In the late 19th century, the American illustrator and publisher Benjamin Day developed a cost-effective printing technique that used dots in different densities to reproduce images on a mass scale. This process, named after its inventor, matured over the next century and was utilised to print newspapers, advertisements, and pulp comic books in the 1950s and 60s. Sigmar Polke (Germany, 1941–2010), Roy Lichtenstein (United States, 1923–1997), and Gerald Laing (United Kingdom, 1936–2011)—along with the rest of the world—devoured this imagery daily, and chose to reconfigure it in their works.

Source and Stimulus: Polke, Lichtenstein, Laing is an exhibition devoted to the Ben-Day dot. Featuring exceptional works by the legendary trio of artists, this is the first exhibition to connect them on the basis of their manipulation of the dot, transforming imagery from the commercial sphere into fine art.
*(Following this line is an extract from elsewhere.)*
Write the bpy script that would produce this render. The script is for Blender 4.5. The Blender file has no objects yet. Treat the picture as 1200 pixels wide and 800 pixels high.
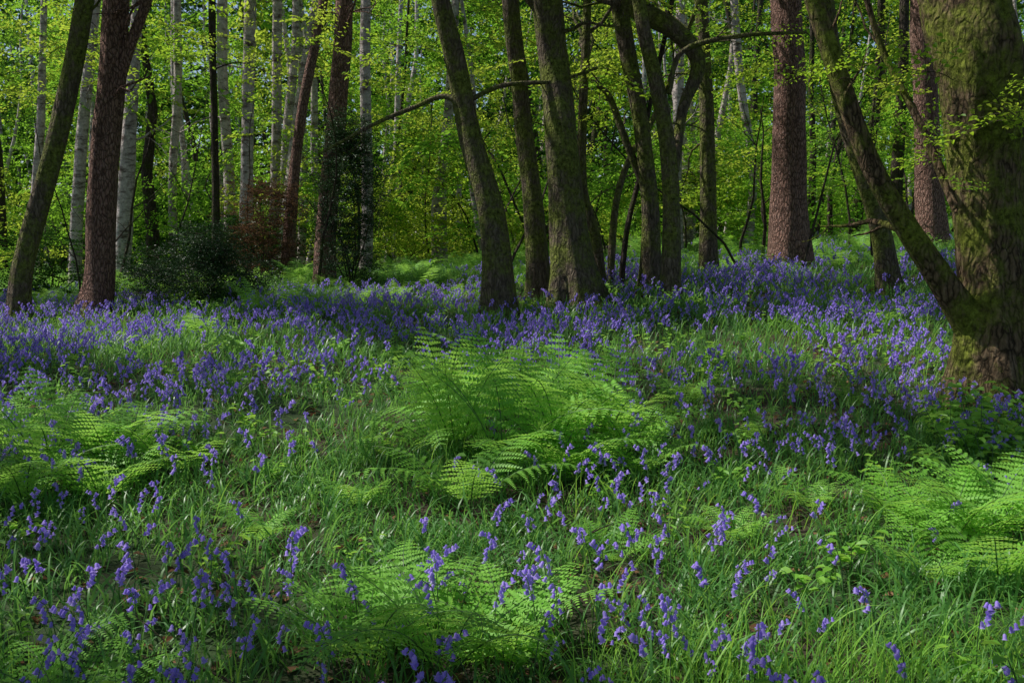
import bpy, math, random
import numpy as np
from mathutils import Vector, Matrix
random.seed(7); R=np.random.RandomState(11)
scene=bpy.context.scene
scene.view_settings.view_transform='Standard'
try: scene.view_settings.look='None'
except Exception: pass
scene.view_settings.exposure=0

# ---------------------------------------------------------------- camera
CAMZ=1.55; FPX=1167.0; PITCH=math.atan(100/FPX)
cam=bpy.data.cameras.new("camera"); camo=bpy.data.objects.new("camera",cam)
scene.collection.objects.link(camo); scene.camera=camo
cam.sensor_width=36; cam.lens=35.0; cam.clip_end=800; cam.clip_start=0.05
camo.location=(0,0,CAMZ); camo.rotation_euler=(math.radians(90)-PITCH,0,0)
def ray(px,py):
    a=(px-600)/FPX; b=(400-py)/FPX
    d=np.array([a, math.cos(PITCH)+b*math.sin(PITCH), -math.sin(PITCH)+b*math.cos(PITCH)])
    return d/d[1]
def W(px,py,d):
    return np.array([0,0,CAMZ])+ray(px,py)*d

# ---------------------------------------------------------------- terrain function
def fn(x,y,s,seed):
    r=np.random.RandomState(seed); t=0
    for i in range(7):
        a=r.uniform(0,6.283); k=s*r.uniform(.6,1.9); ph=r.uniform(0,6.283)
        t=t+np.sin(k*(np.cos(a)*x+np.sin(a)*y)+ph)
    return t/3.2
def G(x,y):
    x=np.asarray(x,float); y=np.asarray(y,float)
    yc=np.clip(y,-15,120)
    k=1.5
    b=0.075*yc-0.055*k*np.logaddexp(0,(yc-17)/k)
    c=0.003*np.clip(x,-25,25)*np.clip(yc,-5,20)
    near=np.exp(-np.maximum(0,np.hypot(x,y)-30)/30)
    n=0.05*fn(x,y,0.7,3)+0.02*fn(x,y,2.6,4)
    return b+c+n*near
def hit(px,py):
    r=ray(px,py); 
    for d in np.arange(1.0,40,0.05):
        p=np.array([0,0,CAMZ])+r*d
        if p[2]<=G(p[0],p[1]): return p
    return p

# ---------------------------------------------------------------- materials
def newmat(n):
    m=bpy.data.materials.new(n); m.use_nodes=True; nt=m.node_tree; nt.nodes.clear()
    return m,nt,nt.nodes.new,nt.links.new
def ramp(nt,cols):
    r=nt.nodes.new('ShaderNodeValToRGB'); e=r.color_ramp.elements
    while len(e)<len(cols): e.new(0.5)
    for i,(p,c) in enumerate(cols):
        e[i].position=p; e[i].color=(*c,1)
    return r
def leafmat(name,c1,c2,trans,tw=0.45,rough=0.5,simple=False,spec=0.3):
    m,nt,N,L=newmat(name)
    out=N('ShaderNodeOutputMaterial'); ge=N('ShaderNodeNewGeometry')
    r=ramp(nt,[(0.05,c1),(0.95,c2)])
    if simple: L(ge.outputs['Random Per Island'],r.inputs[0]); p=N('ShaderNodeBsdfDiffuse'); L(r.outputs[0],p.inputs['Color'])
    else:
        oi=N('ShaderNodeObjectInfo')
        ad=N('ShaderNodeMath'); ad.operation='MULTIPLY_ADD'; ad.inputs[1].default_value=0.6
        hb=N('ShaderNodeMath'); hb.operation='MULTIPLY'; hb.inputs[1].default_value=0.4
        L(oi.outputs['Random'],hb.inputs[0]); L(ge.outputs['Random Per Island'],ad.inputs[0]); L(hb.outputs[0],ad.inputs[2])
        L(ad.outputs[0],r.inputs[0])
        p=N('ShaderNodeBsdfPrincipled'); p.inputs['Roughness'].default_value=rough
        p.inputs['Specular IOR Level'].default_value=spec
        L(r.outputs[0],p.inputs['Base Color'])
    t=N('ShaderNodeBsdfTranslucent'); mx=N('ShaderNodeMix'); mx.data_type='RGBA'; mx.inputs[0].default_value=0.65
    L(r.outputs[0],mx.inputs[6]); mx.inputs[7].default_value=(*trans,1); L(mx.outputs[2],t.inputs[0])
    ms=N('ShaderNodeMixShader'); ms.inputs[0].default_value=tw
    L(p.outputs[0],ms.inputs[1]); L(t.outputs[0],ms.inputs[2]); L(ms.outputs[0],out.inputs[0])
    return m
M_leaf=leafmat('leaf_green',(0.07,0.20,0.02),(0.20,0.41,0.04),(0.48,0.86,0.07),0.5,simple=True)
M_leafy=leafmat('leaf_yellow_green',(0.17,0.29,0.02),(0.32,0.45,0.05),(0.74,0.90,0.09),0.5,simple=True)
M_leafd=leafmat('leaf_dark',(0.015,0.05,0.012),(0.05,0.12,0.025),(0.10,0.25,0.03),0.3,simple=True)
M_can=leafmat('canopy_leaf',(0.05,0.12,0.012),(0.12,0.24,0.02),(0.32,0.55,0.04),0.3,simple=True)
M_leafb=leafmat('leaf_brown',(0.09,0.05,0.035),(0.22,0.13,0.08),(0.2,0.1,0.04),0.3,simple=True)
M_ever=leafmat('evergreen_leaf',(0.012,0.04,0.012),(0.04,0.10,0.03),(0.04,0.1,0.02),0.15,0.45,spec=0.25)
M_spray=leafmat('spray_leaf',(0.12,0.28,0.02),(0.26,0.44,0.03),(0.62,0.90,0.06),0.5)
M_fern=leafmat('fern_frond',(0.16,0.42,0.05),(0.30,0.62,0.10),(0.56,0.94,0.14),0.42)
M_grass=leafmat('bluebell_leaf',(0.06,0.19,0.04),(0.16,0.38,0.09),(0.36,0.72,0.12),0.38,0.40,spec=0.45)
M_tall=leafmat('grass_blade',(0.14,0.37,0.04),(0.29,0.56,0.08),(0.56,0.90,0.12),0.42,0.45)
M_stem=leafmat('bluebell_stem',(0.06,0.15,0.03),(0.10,0.17,0.07),(0.1,0.2,0.05),0.1)
M_bell=leafmat('bluebell_petal',(0.29,0.19,0.80),(0.60,0.46,1.0),(0.64,0.50,1.0),0.4,0.55)
M_litter=leafmat('dead_leaf',(0.08,0.04,0.02),(0.26,0.15,0.09),(0.2,0.1,0.05),0.15,simple=True)

def barkmat(name,dark,mid,light,moss=None,mossamt=0.5,vs=(22,22,5),bump=0.6,bands=False,crack=0.5):
    m,nt,N,L=newmat(name)
    out=N('ShaderNodeOutputMaterial'); p=N('ShaderNodeBsdfPrincipled'); p.inputs['Roughness'].default_value=0.9
    p.inputs['Specular IOR Level'].default_value=0.15
    tc=N('ShaderNodeTexCoord'); mp=N('ShaderNodeMapping'); mp.inputs['Scale'].default_value=vs
    L(tc.outputs['Object'],mp.inputs[0])
    nd=N('ShaderNodeTexNoise'); nd.inputs['Scale'].default_value=7; nd.inputs['Detail'].default_value=3
    L(tc.outputs['Object'],nd.inputs['Vector'])
    av=N('ShaderNodeMix'); av.data_type='RGBA'; av.blend_type='ADD'; av.inputs[0].default_value=1.0
    sc2=N('ShaderNodeVectorMath'); sc2.operation='SCALE'; sc2.inputs['Scale'].default_value=2.2; L(nd.outputs['Color'],sc2.inputs[0])
    L(mp.outputs[0],av.inputs[6]); L(sc2.outputs[0],av.inputs[7])
    vo=N('ShaderNodeTexVoronoi'); vo.feature='DISTANCE_TO_EDGE'; vo.inputs['Scale'].default_value=1.0
    L(av.outputs[2],vo.inputs['Vector'])
    n1=N('ShaderNodeTexNoise'); n1.inputs['Scale'].default_value=1.6; n1.inputs['Detail'].default_value=6; n1.inputs['Roughness'].default_value=0.7
    L(mp.outputs[0],n1.inputs['Vector'])
    r=ramp(nt,[(0.25,dark),(0.5,mid),(0.78,light)]); L(n1.outputs[0],r.inputs[0])
    cr=ramp(nt,[(0.0,(1-crack,)*3),(0.2,(1,1,1))]); L(vo.outputs['Distance'],cr.inputs[0])
    mu=N('ShaderNodeMix'); mu.data_type='RGBA'; mu.blend_type='MULTIPLY'; mu.inputs[0].default_value=1
    L(r.outputs[0],mu.inputs[6]); L(cr.outputs[0],mu.inputs[7]); col=mu.outputs[2]
    if bands:
        mb=N('ShaderNodeMapping'); mb.inputs['Scale'].default_value=(3,3,9); L(tc.outputs['Object'],mb.inputs[0])
        nb=N('ShaderNodeTexNoise'); nb.inputs['Scale'].default_value=1.3; nb.inputs['Detail'].default_value=6; nb.inputs['Roughness'].default_value=0.7; L(mb.outputs[0],nb.inputs['Vector'])
        rb=ramp(nt,[(0.36,(0.22,0.18,0.16)),(0.52,(1,1,1))]); L(nb.outputs[0],rb.inputs[0])
        m2=N('ShaderNodeMix'); m2.data_type='RGBA'; m2.blend_type='MULTIPLY'; m2.inputs[0].default_value=1
        L(col,m2.inputs[6]); L(rb.outputs[0],m2.inputs[7]); col=m2.outputs[2]
    if moss:
        nm=N('ShaderNodeTexNoise'); nm.inputs['Scale'].default_value=2.6; nm.inputs['Detail'].default_value=8; nm.inputs['Roughness'].default_value=0.72
        L(tc.outputs['Object'],nm.inputs['Vector'])
        rm=ramp(nt,[(0.60-0.3*mossamt,(0,0,0)),(0.74-0.3*mossamt,(1,1,1))]); L(nm.outputs[0],rm.inputs[0])
        m3=N('ShaderNodeMix'); m3.data_type='RGBA'; L(rm.outputs[0],m3.inputs[0]); L(col,m3.inputs[6])
        nc=N('ShaderNodeTexNoise'); nc.inputs['Scale'].default_value=22; nc.inputs['Detail'].default_value=6; nc.inputs['Roughness'].default_value=0.75; L(tc.outputs['Object'],nc.inputs['Vector'])
        rc=ramp(nt,[(0.36,tuple(c*0.25 for c in moss)),(0.64,tuple(c*1.6 for c in moss))]); L(nc.outputs[0],rc.inputs[0])
        L(rc.outputs[0],m3.inputs[7]); col=m3.outputs[2]
    L(col,p.inputs['Base Color'])
    ha=N('ShaderNodeMath'); ha.operation='MULTIPLY_ADD'; ha.inputs[1].default_value=0.7
    mn=N('ShaderNodeMath'); mn.operation='MINIMUM'; mn.inputs[1].default_value=0.3; L(vo.outputs['Distance'],mn.inputs[0])
    L(n1.outputs[0],ha.inputs[0]); L(mn.outputs[0],ha.inputs[2])
    bp=N('ShaderNodeBump'); bp.inputs['Strength'].default_value=bump; bp.inputs['Distance'].default_value=0.10
    L(ha.outputs[0],bp.inputs['Height']); L(bp.outputs[0],p.inputs['Normal']); L(p.outputs[0],out.inputs[0])
    return m
B_moss=barkmat('mossy_bark',(0.08,0.06,0.047),(0.21,0.165,0.12),(0.42,0.34,0.26),moss=(0.20,0.235,0.05),mossamt=0.55,bump=1.0)
B_oak=barkmat('oak_bark_moss',(0.08,0.053,0.036),(0.26,0.175,0.105),(0.54,0.41,0.27),moss=(0.23,0.27,0.04),mossamt=0.52,vs=(26,26,6),bump=1.0,crack=.8)
B_pine=barkmat('pine_bark',(0.21,0.105,0.082),(0.44,0.255,0.205),(0.66,0.48,0.42),vs=(30,30,9),bump=1.0,crack=0.75)
B_birch=barkmat('birch_bark',(0.36,0.29,0.28),(0.60,0.52,0.50),(0.80,0.73,0.71),vs=(12,12,8),bump=0.3,bands=True,crack=0.25)
B_dark=barkmat('dark_bark',(0.04,0.032,0.026),(0.09,0.07,0.055),(0.15,0.12,0.1),moss=(0.06,0.08,0.014),mossamt=0.35,bump=0.8)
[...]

Taking its title from Laing’s 1964 exhibition at the Slade School of Fine Art, London, Source and Stimulus will highlight certain themes that recur in the works of all three artists, including the Space Race, sexual liberation, mass consumerism, and politics. This transatlantic consideration of the 1960s Pop Art movement is both technical and thematic, affirming the enduring relevance of the visual vocabulary they created, in a time likewise shaped by sensationalism in the mass media.